Day 14 → A non-fictional book
I don't often read nonfiction books. I love biographies,
but I haven't read one in a while this is a lie, the book I am showing you today is kind of a biography. Anyway, usually the nonfiction books I'm reading are for class, and while I'm sure you guys would be fascinated in life in Medieval Italy and Russia, I'll spare you and instead show you this gem.

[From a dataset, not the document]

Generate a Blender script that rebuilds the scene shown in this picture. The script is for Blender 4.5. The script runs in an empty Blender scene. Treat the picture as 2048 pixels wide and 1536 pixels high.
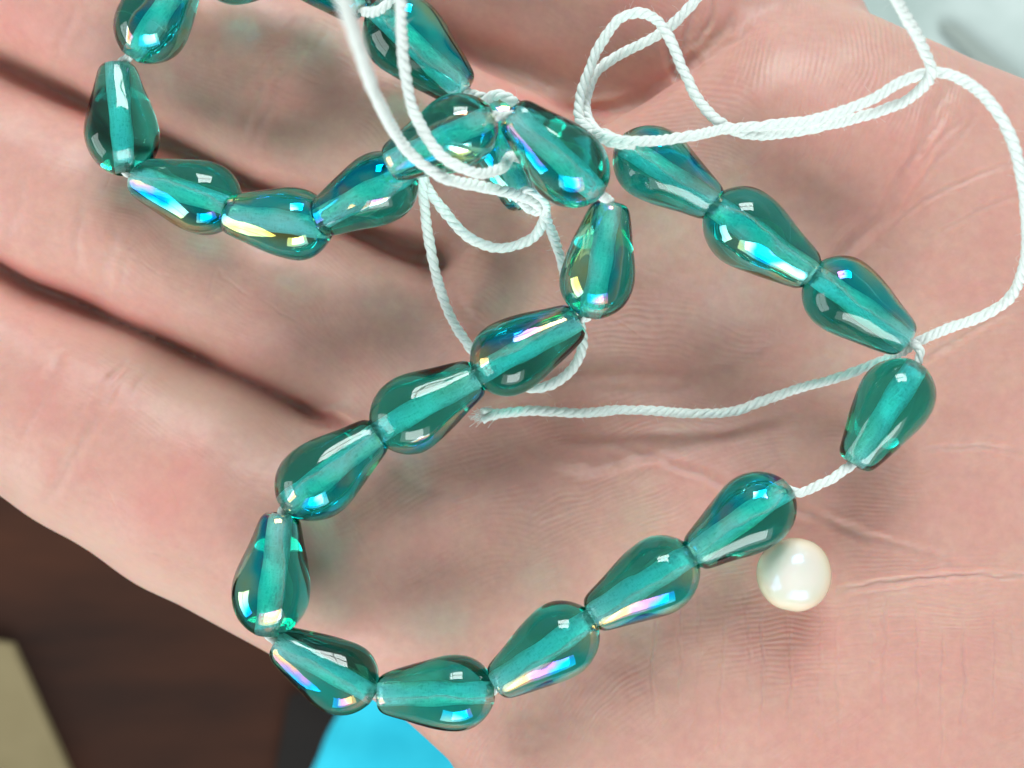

It is no secret at all that I love Hollywood, especially the Golden age. This book is pretty much exclusively about that, ONLY WITH SOME KENNEDYS AND BRITISH ROYALTY TOSSED IN. Dominick Dunne like, Forrest Gumped his way through life and wound up meeting everyone worth knowing in the 50s and 60s. This book is really like a giant scrapbook- big font, lots and lots of pictures, fun anecdotes scattered about- but enough text that I really got a feel for their opulent, almost unbelievable lives then. (And then I flipping started reading Dominick Dunne's book
Fatal Charms, which is a collection of essays he wrote for Vanity Fair. The first one is "Justice," which is about his daughter's murder trial, and I literally had to stop reading it because I was about to start crying in the library at school- and when I say "about to" I don't mean that in an exaggerated way, I mean, my eyes were full of tears and I had a lump in my throat. He is an amazing author, and the trial was a horrendous miscarriage of justice.)
Anyway, even if you just like old pictures of Natalie Wood reapplying her lipstick in a knife's blade at the dinner table, or reading anecdotes about Warren Beatty playing piano at Sunday brunch, or hearing how Dominick Dunne's little girl curtsied when she was four and met The Beatles, I suggest picking it up.